Once you account for the absolute necessity that the word include at least one of those five (and sometimes Y) vowels, you can see the problem: The more words there are, the fewer ways a new word can differ from any of perhaps dozens of others. For Wordle, the online logic puzzle game that gives you six tries to guess a five-letter word, eliminating unused letters with each guess, this means that there must be many words that suck mega shit as solutions.
"Tight" is a fine word, like, as a word. "Tight" as a Wordle word is like spitting into players' faces. There is basically no way to logic your way to "tight" in six guesses: Even if you get the "ight" part of it within the first two guesses (incredibly unlikely, if like many players your standard approach is to try to narrow down the vowels and common consonants first), you'd be insane to use one of your four remaining guesses on the possibility of a double T before you'd eliminated "light" and "right" and "might" and "fight" and "night" and "sight" and, what the hell, probably even "wight." If the Wordle word of the day is "tight," the absolute only way to win at Wordle that day is by getting lucky. That's a pain in the ass!

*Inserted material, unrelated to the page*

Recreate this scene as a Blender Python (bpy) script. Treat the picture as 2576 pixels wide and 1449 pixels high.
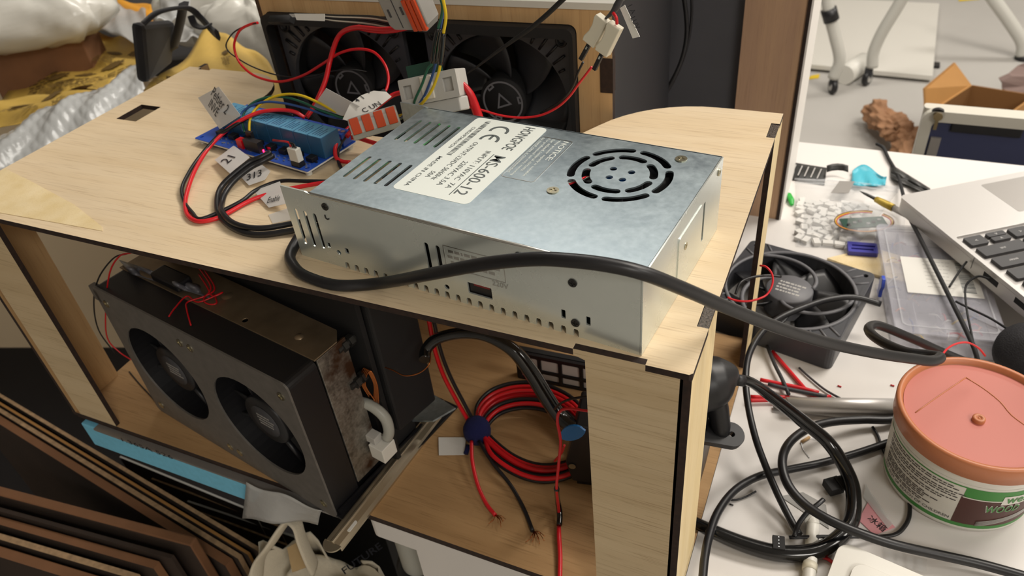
import bpy, bmesh, math, random
from mathutils import Vector, Matrix, Euler
from mathutils.geometry import tessellate_polygon
for o in list(bpy.data.objects): bpy.data.objects.remove(o)
SC = bpy.context.scene; COL = SC.collection
rad = math.radians; random.seed(7)
TOP = 0.966                       # height in metres of the plywood box's top surface; all modelling is in millimetres from its front right corner
# ---------------------------------------------------------------- camera
ROT = Matrix(((0.9113353, 0.40173952, -0.08985174), (0.18306668, -0.59099316, -0.78562947), (-0.36872017, 0.69952301, -0.61213805)))
CAM = Vector((43.903, -248.998, 248.446)); FPX = 1888.07
cam = bpy.data.cameras.new('camera'); camo = bpy.data.objects.new('camera', cam); COL.objects.link(camo)
cam.sensor_width = 36.0; cam.lens = FPX / 2576 * 36; cam.clip_start = 0.01; cam.clip_end = 50
mw = Matrix((ROT[0], -ROT[1], -ROT[2])).transposed().to_4x4(); mw.translation = Vector((CAM.x/1000, CAM.y/1000, CAM.z/1000 + TOP))
camo.matrix_world = mw; SC.camera = camo
cam.dof.use_dof = True; cam.dof.focus_distance = 0.42; cam.dof.aperture_fstop = 15.0
# ---------------------------------------------------------------- world, lights, exposure
SC.view_settings.view_transform = 'Standard'; SC.view_settings.look = 'None'; SC.view_settings.gamma = 1.0
SC.view_settings.use_curve_mapping = False; SC.view_settings.exposure = 0.72
wd = bpy.data.worlds.new('world'); SC.world = wd; wd.use_nodes = True
wd.node_tree.nodes['Background'].inputs[0].default_value = (0.9, 0.92, 1.0, 1); wd.node_tree.nodes['Background'].inputs[1].default_value = 0.2
def area(name, loc, sx, sy, watts, col, rot=(0, 0, 0)):
    l = bpy.data.lights.new(name, 'AREA'); l.shape = 'RECTANGLE'; l.size = sx; l.size_y = sy; l.energy = watts; l.color = col
    o = bpy.data.objects.new(name, l); COL.objects.link(o); o.location = loc; o.rotation_euler = rot; return o
area('ceiling_or_fill_panel', (-0.9, 1.9, 2.66), 1.2, 0.6, 17, (1.0, 0.95, 0.88))
area('ceiling_or_fill_panel', (0.9, 1.3, 2.66), 1.2, 0.6, 30, (1.0, 0.93, 0.84))
area('ceiling_or_fill_panel', (1.6, 3.4, 2.66), 1.2, 0.6, 26, (1.0, 0.95, 0.88))
area('ceiling_or_fill_panel', (2.4, 0.2, 2.66), 1.2, 0.6, 16, (1.0, 0.95, 0.88))
area('ceiling_or_fill_panel', (1.9, -1.5, 2.66), 1.2, 0.6, 22, (1.0, 0.95, 0.88))  # unseen fill lamp, added to brighten the faces turned to the front
# ---------------------------------------------------------------- projection helper: a pixel of the photograph and one known distance or height give a point
def P(u, v, ax='z', val=0.0):
    d = ROT.transposed() @ Vector(((u-1288)/FPX, (v-724.5)/FPX, 1.0))
    t = val if ax == 'd' else (val - CAM['xyz'.index(ax)]) / d['xyz'.index(ax)]
    return CAM + d * t
def Z2(x, y): return 450 + x/2.415, y/2.415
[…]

A funny bug of Wordle, or perhaps it's a feature, is that when a word like this comes up you can't help but feel cheated, like somebody just beat you at Street Fighter with nothing but leg-sweeps and throws. Bullshit!, you want to yell, as it turns out that the word was "spare" instead of "scare" or "stare" or "share" or "snare," even though all Wordle did was to simply pick one of the five-letter words of the English language. Even when you (luck into) (luckily) getting it right (undeservedly) (through no particular skill or cleverness of your own) on that day, you can come away feeling acutely bullshitted.
However, it's important to be reasonable about this. There are indeed lots of five-letter words in the English language! But still there are only so many, and the language is not exactly sprouting a new one every three seconds. Wordle uses a different word each day; to never use any of the bullcrap words with overlapping spellings would doom Wordle to repetitiveness. Moreover, restricting the pool of words to only those meeting some arbitrary ease requirement would be patronizing. Condescending. Insulting! It is important to demand respect from your online puzzles, and to appreciate it when and where you find it.
These are all the things I told myself this morning, as a soothing alternative to frisbeeing my motherfucking phone into the motherfucking oven over today's Wordle. "Parer"?! Get the fuck out of my face with "parer." What a bunch of total bullshit. I'm going to find whoever is in charge of Wordle and take a dump in their shoe.